Inspiration

When we get groceries with our roommates or buy some food for a large group of people, there is usually a long, confusing receipt. People end up spending more or less then what they ate/used, and it can take a while to calculate the total sum. What if there was a more logical way to organize splitting a receipt so that each person could pick their individual items on their own device. Or what if there was a more granular method of splitting up items so you could avoid going halfsies on a dozen eggs when you only want one.

What it does

Instead of going through the receipt person by person, item by item, to calculate each person's contribution, whoever paid - we'll call them the host - can simply take a picture of their receipt and let Banana Split take care of the processing. Our app applies a load of computer vision algorithms to process, transform, and perform OCR on the receipt, parsing each item purchased and its associated price (and grocery store food group!).

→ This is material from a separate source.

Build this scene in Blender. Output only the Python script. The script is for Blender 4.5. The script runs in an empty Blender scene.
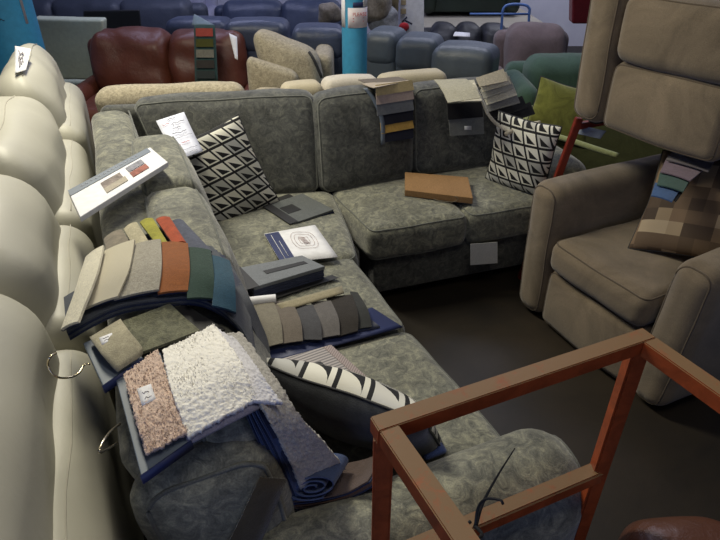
import bpy, bmesh, math, random
from mathutils import Vector as V, Matrix, noise
random.seed(7)
R = math.radians
S = bpy.context.scene
COL = S.collection

# ------------------------------------------------------------------ camera
CZ, FP, TH = 1.72, 580.0, R(32)
cam = bpy.data.cameras.new('camera'); co = bpy.data.objects.new('camera', cam); COL.objects.link(co)
co.location = (0, 0, CZ); co.rotation_euler = (R(90) - TH, 0, 0)
cam.sensor_width = 36; cam.lens = 36 * FP / 720; cam.clip_start = .02
S.camera = co

# ------------------------------------------------------------------ world, lights, exposure
S.view_settings.view_transform = 'Standard'; S.view_settings.look = 'None'
S.view_settings.gamma = 1; S.view_settings.use_curve_mapping = False
S.view_settings.exposure = 0.0
w = bpy.data.worlds.new('world'); S.world = w; w.use_nodes = True
w.node_tree.nodes['Background'].inputs[0].default_value = (.36, .45, .75, 1)
w.node_tree.nodes['Background'].inputs[1].default_value = .075

def area(name, loc, to, sx, sy, power, col):
    l = bpy.data.lights.new(name, 'AREA'); l.shape = 'RECTANGLE'; l.size = sx; l.size_y = sy
    l.energy = power; l.color = col
    o = bpy.data.objects.new(name, l); COL.objects.link(o); o.location = loc
    o.rotation_euler = (V(to) - V(loc)).to_track_quat('-Z', 'Y').to_euler()
    return o
area('overhead_light', (-1.25, 2.9, 2.75), (-.4, 1.8, .5), .3, 1.4, 70, (1, .94, .76))
area('overhead_light', (.35, .6, 2.9), (0, .8, .5), .25, 1.0, 11, (1, .93, .80))  # unseen fill added over the foreground to brighten the near samples
area('overhead_light', (.8, 5.3, 3.2), (.6, 4.8, 0), 2.4, .5, 45, (.80, .82, 1))
area('overhead_light', (-1.8, 6.2, 3.2), (-1.4, 6.0, 0), 2.4, .5, 32, (.62, .66, 1))
area('overhead_light', (2.2, 7.6, 3.0), (2.0, 9.0, .6), 1.6, .3, 40, (.85, .87, 1))  # unseen lamp added to brighten the back wall
area('window_light', (-.9, -2.2, 1.5), (0, .9, .5), 1.8, 1.2, 19, (.40, .53, 1))

# ------------------------------------------------------------------ pick helper: a point at a known height
def at(x, y, z):
    u = (x - 360) / FP; v = (270 - y) / FP
    d = V((u, math.cos(TH) + math.sin(TH) * v, -math.sin(TH) + math.cos(TH) * v))
    return V((0, 0, CZ)) + d * ((z - CZ) / d.z)
def atY(x, y, Y):
    u = (x - 360) / FP; v = (270 - y) / FP
    d = V((u, math.cos(TH) + math.sin(TH) * v, -math.sin(TH) + math.cos(TH) * v))
    return V((0, 0, CZ)) + d * (Y / d.y)

# ------------------------------------------------------------------ materials
def newmat(name):
    m = bpy.data.materials.new(name); m.use_nodes = True
    nt = m.node_tree; b = nt.nodes['Principled BSDF']
    return m, nt, b
def rgb(c): return (c[0], c[1], c[2], 1)
def texnoise(nt, scale, detail=3, rough=.55, dist=0, coord='Object', stretch=None):
    tc = nt.nodes.new('ShaderNodeTexCoord'); n = nt.nodes.new('ShaderNodeTexNoise')
    n.inputs['Scale'].default_value = scale; n.inputs['Detail'].default_value = detail
    n.inputs['Roughness'].default_value = rough; n.inputs['Distortion'].default_value = dist
    if stretch:
        mp = nt.nodes.new('ShaderNodeMapping'); mp.inputs['Scale'].default_value = stretch
        nt.links.new(tc.outputs[coord], mp.inputs[0]); nt.links.new(mp.outputs[0], n.inputs[0])
    else: nt.links.new(tc.outputs[coord], n.inputs[0])
    return n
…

The host can then quickly send a link to whoever needs to pay up in a group chat, and it's hands off from there. Each person then individually logs in with their Venmo account and is presented with a list of items to select from. They can choose to pay for as much of a particular item as they think they'll use. Once everyone has completed their shopping carts, the host receives a confirmation text and, upon confirmation, Banana Split uses Venmo to send a request to each person for the amount they owe.

How we built it

The frontend was built using React. The backend was built using a light Flask server with endpoints to the Twilio API, Venmo API, our computer vision algorithms, and our Mongo DB which stores multiple sessions. Each session corresponds to a different receipt and its users, items, and prices.

Challenges we ran into

We got our IP banned from the Venmo API for making too many requests while testing. Turns out there are safeguards to mass sending Venmo requests to random strangers.

Accomplishments that we're proud of

We're pretty proud of the clean UI/UX and how we got all the different pieces of technology to cooperate . Our application also ended up being pretty robust and supports a lot of interactions between multiple users in a session.

What we learned

Computer vision and full stack development.